Much many digital tracks is Amazon selling?

The Silicon Valley Insider, based on speculation from one person, says that it might be 27 million tracks thus far:

[E]Music CEO David Pakman, an Amazon rival, says he thinks Amazon has 4% to 5% of the U.S. digital music market.

That doesn’t sound bad for a store that didn’t exist last fall. But put in unit sales, it looks awfully modest: Nielsen Soundscan says Americans bought 532.7 million digital tracks in the first half of the year. If Pakman’s estimates are right, that would mean Amazon (AMZN) has sold up to 27 million tracks so far this year — during the same period where Apple (AAPL) has sold more than 1 billion (worldwide). Amazon sells each track for up to 89 cents, and the labels take about two-thirds of that, which would leave Jeff Bezos with…perhaps $7 million of revenue.

(Link via The Daily Swarm.) A lot of caveats, though:

Could these numbers be off? Absolutely. Pakman says he gets his estimate by talking to the music labels, who tell him that his company is selling up to 3x as many tracks as Amazon is; he pegs his market share at 10% to 15%.* As we said, Pakman isn’t a neutral observer here, and has been tangling with Amazon for the right to call his company the second-biggest online music store in the business. And beyond that, his sample is skewed: eMusic works primarily with smallish indie labels, not the Big Four labels that almost certainly power most of Amazon’s sales.

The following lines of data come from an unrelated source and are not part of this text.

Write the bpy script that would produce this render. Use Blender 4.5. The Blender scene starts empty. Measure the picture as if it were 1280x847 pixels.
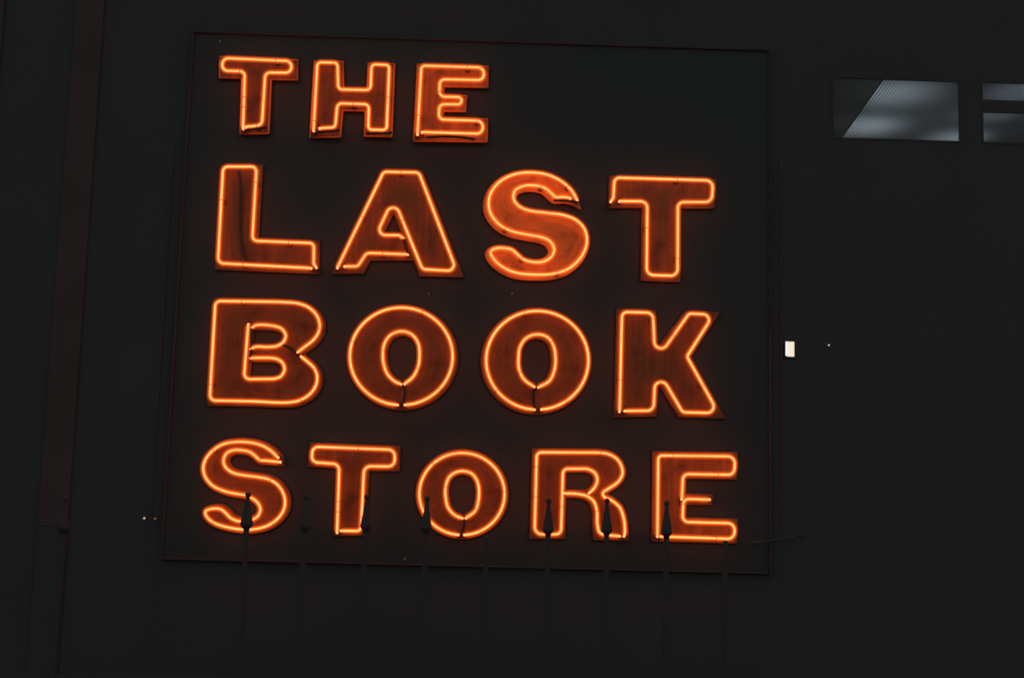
import bpy, bmesh, math, random
from mathutils import Vector, Matrix, noise
from mathutils.geometry import delaunay_2d_cdt
random.seed(7)
S = bpy.context.scene
COL = S.collection
V = Vector

# ------------------------------------------------------------------ camera, world, exposure
cam = bpy.data.cameras.new('camera')
cam_o = bpy.data.objects.new('camera', cam)
COL.objects.link(cam_o)
cam.sensor_width = 36.0
cam.lens = 36.0 * 1450.0 / 1280.0
cam.clip_start, cam.clip_end = 0.1, 600.0
_r = Matrix(((0.9994689096, -0.0276036898, -0.0173186318),
             (-0.0205337306, -0.1208067817, -0.9924636454),
             (0.0253034504, 0.9922921736, -0.1213094291)))
cam_o.matrix_world = Matrix.Translation((0.0, -9.8, 1.75)) @ _r.to_4x4()
cam.dof.use_dof = True
cam.dof.focus_distance = 7.9
cam.dof.aperture_fstop = 1.8
S.camera = cam_o

W = bpy.data.worlds.new('World')
S.world = W
W.use_nodes = True
bg = W.node_tree.nodes['Background']
bg.inputs[0].default_value = (0.97, 0.99, 1.0, 1)      # dim night sky over the city
bg.inputs[1].default_value = 0.30
S.view_settings.view_transform = 'Standard'
S.view_settings.look = 'None'
S.view_settings.exposure = 0.0
S.view_settings.gamma = 1.0
S.cycles.filter_width = 1.7
S.cycles.use_denoising = True
S.cycles.max_bounces = 6
S.cycles.sample_clamp_indirect = 4.0

# ------------------------------------------------------------------ helpers
def tag(o, label=None, cat=None, group=None, kind=None):
    if label: o['label'] = label
    if cat: o['category'] = cat
    if group: o['group'] = group
    if kind: o['kind'] = kind
    return o

def empty(name, loc):
    o = bpy.data.objects.new(name, None)
    o.location = loc
    o.empty_display_size = 0.1
    COL.objects.link(o)
    return o

def link(name, bm, m, parent=None, smooth=False):
    """bmesh in world coordinates -> one object; a child keeps the parent's origin"""
    off = V((0, 0, 0))
    p = parent
    while p is not None:
        off += p.location
        p = p.parent
    me = bpy.data.meshes.new(name)
    if off.length:
        bmesh.ops.translate(bm, verts=bm.verts, vec=-off)
    bm.to_mesh(me)
    bm.free()
    me.materials.append(m)
    if smooth:
        for f in me.polygons: f.use_smooth = True
    o = bpy.data.objects.new(name, me)
    COL.objects.link(o)
    if parent: o.parent = parent
    return o

def box(bm, x0, x1, y0, y1, z0, z1, bev=0.0):
    vs = [bm.verts.new((x, y, z)) for x in (x0, x1) for y in (y0, y1) for z in (z0, z1)]
    fs = [(0, 1, 3, 2), (4, 6, 7, 5), (0, 4, 5, 1), (2, 3, 7, 6), (0, 2, 6, 4), (1, 5, 7, 3)]
    new = [bm.faces.new([vs[i] for i in f]) for f in fs]
    if bev:
        es = set(e for f in new for e in f.edges)
        bmesh.ops.bevel(bm, geom=list(es), offset=bev, segments=1, affect='EDGES')
    return bm

def bx(*a, **k): return box(bmesh.new(), *a, **k)

def sweep(bm, pts, r, n=8, cap=True):
    """tube through 3D points, parallel transported; r number or list"""
    pts = [V(p) for p in pts]
    rs = r if isinstance(r, (list, tuple)) else [r] * len(pts)
    t0 = (pts[1] - pts[0]).normalized()
    a = V((0, 1, 0)) if abs(t0.y) < 0.9 else V((1, 0, 0))
    nrm = (a - t0 * a.dot(t0)).normalized()
    rings = []
    for i, p in enumerate(pts):
        if i == 0: t = t0
        elif i == len(pts) - 1: t = (pts[i] - pts[i-1]).normalized()
        else:
            t = (pts[i+1] - pts[i-1])
            t = t.normalized() if t.length > 1e-9 else (pts[i] - pts[i-1]).normalized()
        nrm = (nrm - t * nrm.dot(t))
        nrm = nrm.normalized() if nrm.length > 1e-6 else V((0, 0, 1))
        b = t.cross(nrm)
        rings.append([bm.verts.new(p + (nrm * math.cos(q) + b * math.sin(q)) * rs[i])
                      for q in [2 * math.pi * k / n for k in range(n)]])
    for r0, r1 in zip(rings, rings[1:]):
        for k in range(n):
            bm.faces.new((r0[k], r0[(k+1) % n], r1[(k+1) % n], r1[k]))
    if cap:
        bm.faces.new(rings[0][::-1]); bm.faces.new(rings[-1])
    return bm

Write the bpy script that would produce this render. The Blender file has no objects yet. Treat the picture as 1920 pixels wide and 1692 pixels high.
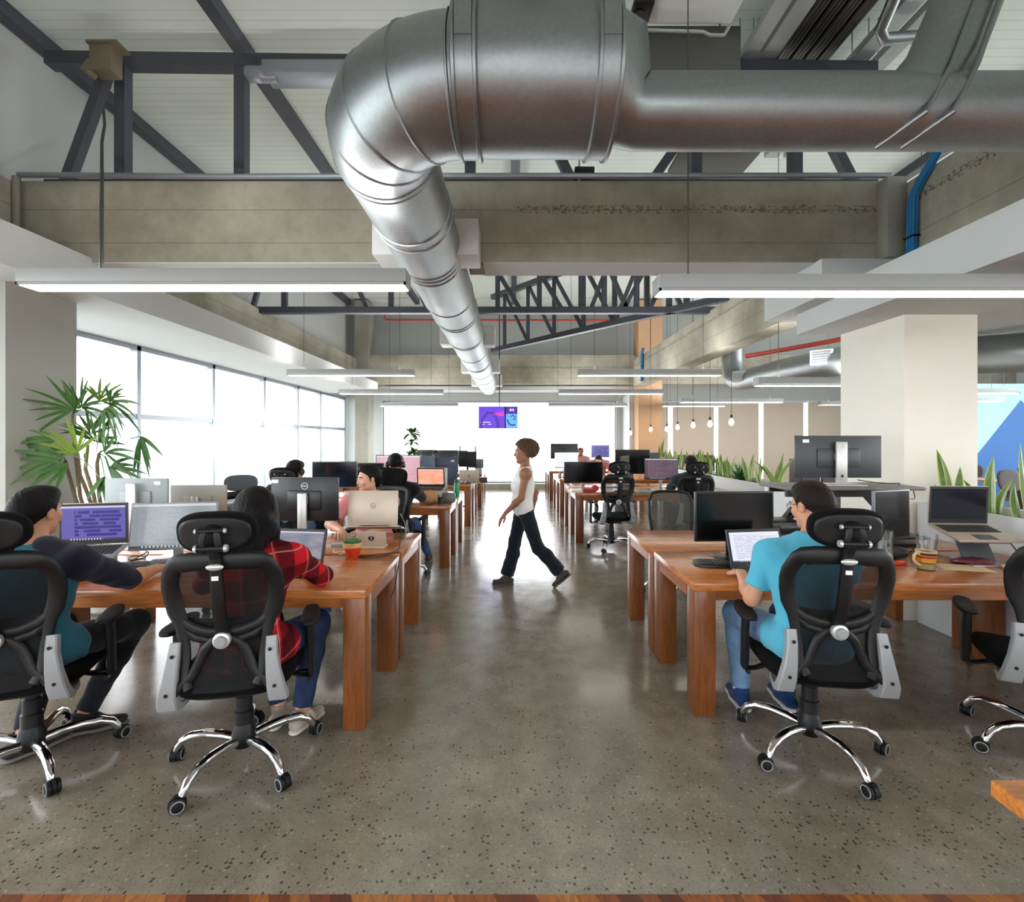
import bpy, bmesh, math, random
import numpy as np
from mathutils import Vector, Matrix, Euler
R = math.radians
scene = bpy.context.scene
COL = scene.collection
random.seed(7)

# ------------------------------------------------------------------ camera
cam_data = bpy.data.cameras.new('camera')
cam = bpy.data.objects.new('camera', cam_data); COL.objects.link(cam)
CAM_H = 1.56; FPX = 900.0
cam.location = (0, 0, CAM_H); cam.rotation_euler = (R(90), 0, 0)
cam_data.sensor_width = 36; cam_data.lens = FPX / 1920 * 36
cam_data.shift_y = -22 / 1920
cam_data.clip_start = 0.05; cam_data.clip_end = 600
scene.camera = cam

# ------------------------------------------------------------------ world, exposure
SKY_STRENGTH = 3.0
LAMP_STRENGTH = 3.5
world = bpy.data.worlds.new('overcast_sky'); scene.world = world
world.use_nodes = True
_bg = world.node_tree.nodes['Background']
_bg.inputs[0].default_value = (0.93, 0.97, 1.0, 1); _bg.inputs[1].default_value = SKY_STRENGTH
vs = scene.view_settings
vs.view_transform = 'Standard'; vs.look = 'None'; vs.gamma = 1.0; vs.use_curve_mapping = False
vs.exposure = 1.75
scene.cycles.max_bounces = 10; scene.cycles.diffuse_bounces = 5; scene.cycles.glossy_bounces = 4
scene.cycles.transparent_max_bounces = 24; scene.cycles.transmission_bounces = 6
scene.cycles.caustics_reflective = False; scene.cycles.caustics_refractive = False
scene.cycles.sample_clamp_indirect = 6.0
try: scene.cycles.use_denoising = True
except Exception: pass

def at(u, Y, v=None, Z=None):
    """a point of the place at distance Y that the photograph shows at (u, v)"""
    x = (u - 960) * Y / FPX
    z = Z if Z is not None else CAM_H - (v - 824) * Y / FPX
    return Vector((x, Y, z))

# ------------------------------------------------------------------ materials
def srgb(r, g, b):
    f = lambda c: (c/255/12.92) if c/255 <= 0.04045 else ((c/255+0.055)/1.055)**2.4
    return (f(r), f(g), f(b), 1)
class N:
    """small node-tree writer"""
    def __init__(s, name):
        s.m = bpy.data.materials.new(name); s.m.use_nodes = True
        s.t = s.m.node_tree; s.b = s.t.nodes['Principled BSDF']; s.out = s.t.nodes['Material Output']
    def n(s, typ, **kw):
        x = s.t.nodes.new(typ)
        for k, v in kw.items():
            if k.startswith('i_'):
                key = k[2:]; key = int(key) if key.isdigit() else key.replace('_', ' ')
                x.inputs[key].default_value = v
            else: setattr(x, k, v)
        return x
    def l(s, a, b): s.t.links.new(a, b)
    def coord(s, kind='Object', scale=(1,1,1), rot=(0,0,0)):
        if kind == 'World':
            c = s.n('ShaderNodeNewGeometry').outputs['Position']
        else: c = s.n('ShaderNodeTexCoord').outputs[kind]
        mp = s.n('ShaderNodeMapping'); mp.inputs['Scale'].default_value = scale; mp.inputs['Rotation'].default_value = rot
        s.l(c, mp.inputs[0]); return mp.outputs[0]
    def noise(s, vec, scale, detail=4, rough=.55):
        x = s.n('ShaderNodeTexNoise', i_Scale=scale, i_Detail=detail, i_Roughness=rough); s.l(vec, x.inputs['Vector']); return x.outputs[0]
    def ramp(s, fac, stops, interp='LINEAR'):
        x = s.n('ShaderNodeValToRGB'); e = x.color_ramp.elements; x.color_ramp.interpolation = interp
        while len(e) < len(stops): e.new(.5)
        for i, (p, c) in enumerate(stops):
            e[i].position = p; e[i].color = c if not isinstance(c, (int, float)) else (c, c, c, 1)
        s.l(fac, x.inputs[0]); return x.outputs[0]
    def mix(s, fac, a, b, mode='MIX'):
        x = s.n('ShaderNodeMix', data_type='RGBA', blend_type=mode)
        for k, v in ((0, fac), (6, a), (7, b)):
            if isinstance(v, (int, float)): x.inputs[k].default_value = v
            elif isinstance(v, tuple): x.inputs[k].default_value = v
            else: s.l(v, x.inputs[k])
        return x.outputs[2]
    def math(s, op, a, b=0.0, c=None):
        x = s.n('ShaderNodeMath', operation=op)
        for k, v in enumerate((a, b) if c is None else (a, b, c)):
            if isinstance(v, (int, float)): x.inputs[k].default_value = v
            else: s.l(v, x.inputs[k])
        return x.outputs[0]
    def sep(s, vec):
        x = s.n('ShaderNodeSeparateXYZ'); s.l(vec, x.inputs[0]); return x.outputs
    def bump(s, h, strength=.2, dist=.01):
        x = s.n('ShaderNodeBump', i_Strength=strength, i_Distance=dist); s.l(h, x.inputs['Height']); s.l(x.outputs[0], s.b.inputs['Normal'])
    def col(s, c):
        if isinstance(c, tuple): s.b.inputs['Base Color'].default_value = c
        else: s.l(c, s.b.inputs['Base Color'])
    def set(s, rough=None, metal=None, spec=None, coat=None, sheen=None, emit=None, estr=None):
        I = s.b.inputs
        if rough is not None:
            if isinstance(rough, (int, float)): I['Roughness'].default_value = rough
            else: s.l(rough, I['Roughness'])
        if metal is not None: I['Metallic'].default_value = metal
        if spec is not None: I['Specular IOR Level'].default_value = spec
        if coat is not None: I['Coat Weight'].default_value = coat; I['Coat Roughness'].default_value = .15
        if sheen is not None: I['Sheen Weight'].default_value = sheen
        if emit is not None:
            if isinstance(emit, tuple): I['Emission Color'].default_value = emit
            else: s.l(emit, I['Emission Color'])
            I['Emission Strength'].default_value = 1.0 if estr is None else estr
        return s.m
def M(name, c, rough=.5, metal=0, var=.12, scale=30, bump=0, spec=.5, sheen=None, coat=None):
    """a plain finish with a slight procedural mottling"""
    w = N(name); v = w.coord('Object'); f = w.noise(v, scale, 3)
    dark = tuple(x*(1-var) for x in c[:3]) + (1,); light = tuple(min(1, x*(1+var)) for x in c[:3]) + (1,)
    w.col(w.mix(f, dark, light))
    if bump: w.bump(w.noise(v, scale*6, 2), bump, .004)
    return w.set(rough, metal, spec, coat, sheen)
def emission(name, c, strength, base=.8):
    w = N(name); w.col((base, base, base, 1)); return w.set(.5, emit=c, estr=strength)

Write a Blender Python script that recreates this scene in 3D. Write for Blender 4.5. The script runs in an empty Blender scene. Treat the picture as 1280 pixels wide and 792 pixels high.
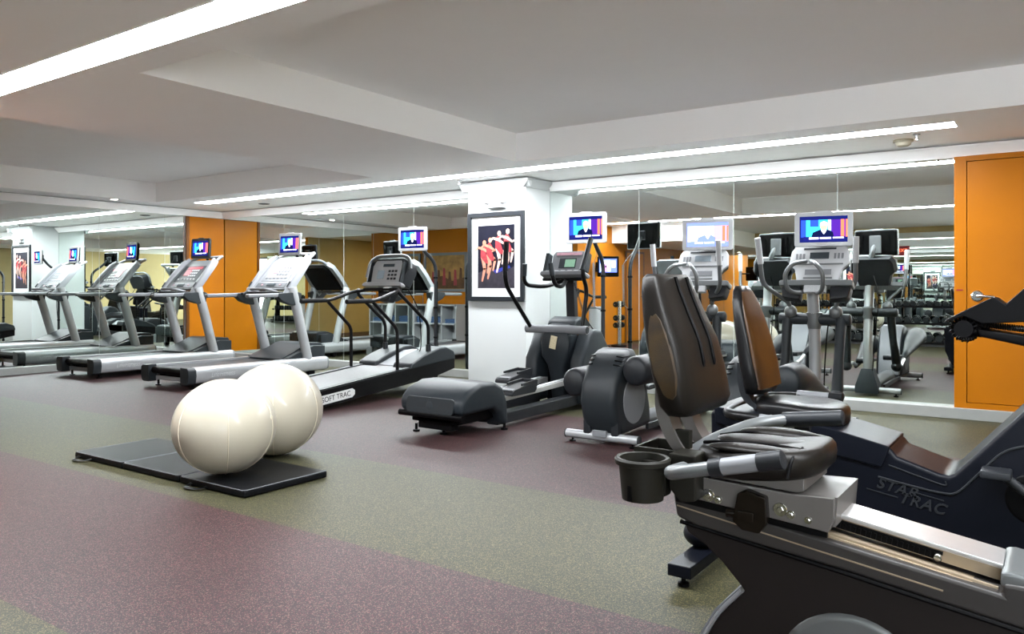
import bpy, bmesh, math, random
from mathutils import Vector, Matrix
random.seed(7)
SC = bpy.context.scene
COL = SC.collection
PI = math.pi

# ------------------------------------------------------------------ materials
def lin(c):
    """0-255 display values to a linear colour"""
    out = []
    for v in c[:3]:
        v = v / 255
        out.append(v / 12.92 if v <= .04045 else ((v + .055) / 1.055) ** 2.4)
    return tuple(out) + (1.,)

def mat(name, col, rough=.5, metal=0., noise=.06, scale=30., bump=0., bscale=200., spec=None, coat=0.):
    m = bpy.data.materials.new(name); m.use_nodes = True
    nt = m.node_tree; b = nt.nodes['Principled BSDF']
    c = lin(col) if len(col) == 3 else col
    b.inputs['Roughness'].default_value = rough
    b.inputs['Metallic'].default_value = metal
    if spec is None: spec = .5 if metal > .1 else (.12 if max(c[:3]) < .012 else .22)
    b.inputs['Specular IOR Level'].default_value = spec
    if coat: b.inputs['Coat Weight'].default_value = coat
    tc = nt.nodes.new('ShaderNodeTexCoord')
    nz = nt.nodes.new('ShaderNodeTexNoise'); nz.inputs['Scale'].default_value = scale; nz.inputs['Detail'].default_value = 3
    nt.links.new(tc.outputs['Object'], nz.inputs['Vector'])
    rp = nt.nodes.new('ShaderNodeValToRGB')
    rp.color_ramp.elements[0].color = tuple(x * (1 - noise) for x in c[:3]) + (1,)
    rp.color_ramp.elements[1].color = tuple(min(1, x * (1 + noise)) for x in c[:3]) + (1,)
    rp.color_ramp.elements[0].position = .3; rp.color_ramp.elements[1].position = .7
    nt.links.new(nz.outputs['Fac'], rp.inputs['Fac'])
    nt.links.new(rp.outputs['Color'], b.inputs['Base Color'])
    if bump:
        n2 = nt.nodes.new('ShaderNodeTexNoise'); n2.inputs['Scale'].default_value = bscale
        nt.links.new(tc.outputs['Object'], n2.inputs['Vector'])
        bp = nt.nodes.new('ShaderNodeBump'); bp.inputs['Strength'].default_value = bump; bp.inputs['Distance'].default_value = .002
        nt.links.new(n2.outputs['Fac'], bp.inputs['Height'])
        nt.links.new(bp.outputs['Normal'], b.inputs['Normal'])
    return m

def emit(name, col, strength):
    m = bpy.data.materials.new(name); m.use_nodes = True
    nt = m.node_tree; nt.nodes.remove(nt.nodes['Principled BSDF'])
    e = nt.nodes.new('ShaderNodeEmission')
    e.inputs['Color'].default_value = lin(col) if len(col) == 3 else col
    e.inputs['Strength'].default_value = strength
    nt.links.new(e.outputs[0], nt.nodes['Material Output'].inputs['Surface'])
    return m

def floor_mat():
    m = bpy.data.materials.new('flecked_rubber'); m.use_nodes = True
    nt = m.node_tree; N = nt.nodes; L = nt.links; b = N['Principled BSDF']
    tc = N.new('ShaderNodeTexCoord')
    sp = N.new('ShaderNodeSeparateXYZ'); L.new(tc.outputs['Object'], sp.inputs[0])
    # colour of the rolls, by their position across the room
    mr = N.new('ShaderNodeMapRange'); mr.inputs['From Min'].default_value = -2.2; mr.inputs['From Max'].default_value = 8.4
    L.new(sp.outputs['Y'], mr.inputs['Value'])
    rp = N.new('ShaderNodeValToRGB'); rp.color_ramp.interpolation = 'CONSTANT'
    T = lambda y: (y + 2.2) / 10.6
    cuts = [(-2.2, 1), (-.05, 1), (1.36, 0), (2.6, 1), (3.9, 0), (6.35, 1)]
    els = rp.color_ramp.elements
    while len(els) > 1: els.remove(els[0])
    els[0].position = 0; els[0].color = (1, 1, 1, 1)
    for y, v in cuts[1:]:
        e = els.new(T(y)); e.color = (v, v, v, 1)
    L.new(mr.outputs[0], rp.inputs['Fac'])
    def flecks(base, dark, f1, f2):
        vo = N.new('ShaderNodeTexVoronoi'); vo.inputs['Scale'].default_value = 290
        L.new(tc.outputs['Object'], vo.inputs['Vector'])
        cr = N.new('ShaderNodeValToRGB'); cr.color_ramp.interpolation = 'CONSTANT'
        e = cr.color_ramp.elements; e[0].position = 0; e[0].color = lin(base); e[1].position = .46; e[1].color = lin(dark)
        e.new(.66).color = lin(base); e.new(.76).color = lin(f1); e.new(.89).color = lin(f2)
        sx = N.new('ShaderNodeSeparateColor'); L.new(vo.outputs['Color'], sx.inputs[0])
        L.new(sx.outputs[0], cr.inputs['Fac'])
        return cr
    pur = flecks((41, 30, 32), (27, 21, 23), (80, 43, 48), (94, 75, 68))
    gre = flecks((44, 44, 33), (31, 32, 24), (75, 71, 46), (94, 88, 60))
    mx = N.new('ShaderNodeMix'); mx.data_type = 'RGBA'
    L.new(rp.outputs[0], mx.inputs[0]); L.new(pur.outputs[0], mx.inputs[6]); L.new(gre.outputs[0], mx.inputs[7])
    # soft blotches of wear
    nz = N.new('ShaderNodeTexNoise'); nz.inputs['Scale'].default_value = 1.4; nz.inputs['Detail'].default_value = 5
    L.new(tc.outputs['Object'], nz.inputs['Vector'])
    mr2 = N.new('ShaderNodeMapRange'); mr2.inputs['To Min'].default_value = .9; mr2.inputs['To Max'].default_value = 1.12
    L.new(nz.outputs['Fac'], mr2.inputs['Value'])
    ml = N.new('ShaderNodeMix'); ml.data_type = 'RGBA'; ml.blend_type = 'MULTIPLY'; ml.inputs[0].default_value = 1
    L.new(mx.outputs[2], ml.inputs[6]); L.new(mr2.outputs[0], ml.inputs[7])
    L.new(ml.outputs[2], b.inputs['Base Color'])
    b.inputs['Roughness'].default_value = .5
    b.inputs['Specular IOR Level'].default_value = .13
    return m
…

And the item has this trenchant comment:

Here’s a data point, I’ve ‘purchased’ more than 10 mp3s on amazon.com. With bottlecaps. Given their target market and the availability of bottlecaps (and it only takes 5), this is probably a large part of their mp3 ‘business’.
[…]
The music industry is killing itself with CD sales (which are DRM free and go straight to hard drives and get sold used for less and less money each year) and trying to kill Apple. You know what a song is worth now? 5 bottlecaps.